RAW DATA
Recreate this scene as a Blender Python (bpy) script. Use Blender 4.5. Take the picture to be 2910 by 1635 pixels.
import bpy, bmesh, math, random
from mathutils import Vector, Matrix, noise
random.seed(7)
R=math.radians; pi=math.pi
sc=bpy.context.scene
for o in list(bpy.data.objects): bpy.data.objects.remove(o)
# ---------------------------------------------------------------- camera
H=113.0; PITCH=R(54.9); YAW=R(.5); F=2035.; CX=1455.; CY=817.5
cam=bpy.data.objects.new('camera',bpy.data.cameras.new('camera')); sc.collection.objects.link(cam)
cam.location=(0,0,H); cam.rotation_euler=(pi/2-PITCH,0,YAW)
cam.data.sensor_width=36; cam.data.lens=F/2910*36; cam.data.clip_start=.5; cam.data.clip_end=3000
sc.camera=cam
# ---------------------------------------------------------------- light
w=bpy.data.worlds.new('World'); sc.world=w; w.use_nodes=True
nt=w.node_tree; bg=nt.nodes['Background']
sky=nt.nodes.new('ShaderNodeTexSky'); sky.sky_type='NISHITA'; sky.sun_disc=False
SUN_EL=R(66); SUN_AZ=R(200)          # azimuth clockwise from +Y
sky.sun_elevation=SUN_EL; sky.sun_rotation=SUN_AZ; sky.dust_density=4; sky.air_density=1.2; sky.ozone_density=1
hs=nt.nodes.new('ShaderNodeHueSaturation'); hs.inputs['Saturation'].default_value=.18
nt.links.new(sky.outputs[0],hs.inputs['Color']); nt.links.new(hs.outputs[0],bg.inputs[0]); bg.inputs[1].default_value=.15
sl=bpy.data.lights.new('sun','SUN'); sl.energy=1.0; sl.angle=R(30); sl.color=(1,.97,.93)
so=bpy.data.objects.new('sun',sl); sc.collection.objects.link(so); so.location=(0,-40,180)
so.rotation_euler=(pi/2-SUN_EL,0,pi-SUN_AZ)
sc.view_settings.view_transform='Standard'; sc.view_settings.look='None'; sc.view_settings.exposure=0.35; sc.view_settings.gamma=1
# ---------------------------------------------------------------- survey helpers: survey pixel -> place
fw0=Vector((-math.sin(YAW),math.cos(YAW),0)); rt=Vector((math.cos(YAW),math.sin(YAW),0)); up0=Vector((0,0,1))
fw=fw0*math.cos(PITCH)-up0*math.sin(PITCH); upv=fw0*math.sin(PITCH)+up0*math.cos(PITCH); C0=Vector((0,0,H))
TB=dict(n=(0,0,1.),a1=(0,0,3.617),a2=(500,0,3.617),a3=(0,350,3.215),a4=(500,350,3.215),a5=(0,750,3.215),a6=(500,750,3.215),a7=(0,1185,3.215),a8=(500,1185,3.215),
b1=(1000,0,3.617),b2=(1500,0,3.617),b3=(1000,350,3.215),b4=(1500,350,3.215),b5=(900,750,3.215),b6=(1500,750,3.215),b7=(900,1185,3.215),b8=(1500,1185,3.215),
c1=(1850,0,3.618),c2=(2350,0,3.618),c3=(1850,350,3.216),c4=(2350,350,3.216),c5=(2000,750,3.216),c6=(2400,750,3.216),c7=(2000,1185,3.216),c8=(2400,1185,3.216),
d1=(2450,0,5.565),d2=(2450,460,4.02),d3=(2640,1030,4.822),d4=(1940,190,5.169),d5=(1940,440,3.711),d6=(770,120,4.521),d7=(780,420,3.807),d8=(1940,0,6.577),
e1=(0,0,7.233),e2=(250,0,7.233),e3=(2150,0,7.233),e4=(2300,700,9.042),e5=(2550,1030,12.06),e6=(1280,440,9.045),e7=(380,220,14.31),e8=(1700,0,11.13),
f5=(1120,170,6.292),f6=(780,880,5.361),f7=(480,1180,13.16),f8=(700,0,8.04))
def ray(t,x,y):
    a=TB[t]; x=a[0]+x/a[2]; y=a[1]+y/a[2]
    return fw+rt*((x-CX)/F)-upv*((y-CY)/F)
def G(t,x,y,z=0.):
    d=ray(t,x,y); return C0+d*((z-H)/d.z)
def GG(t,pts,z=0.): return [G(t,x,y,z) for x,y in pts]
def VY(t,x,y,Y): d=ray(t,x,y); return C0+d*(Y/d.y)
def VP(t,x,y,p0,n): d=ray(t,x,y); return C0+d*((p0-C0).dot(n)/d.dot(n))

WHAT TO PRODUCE
Tally up the lines in the preceding listing that contain the string "scene". Respond with the number and nothing else.

ANSWER TO THIS TASK
2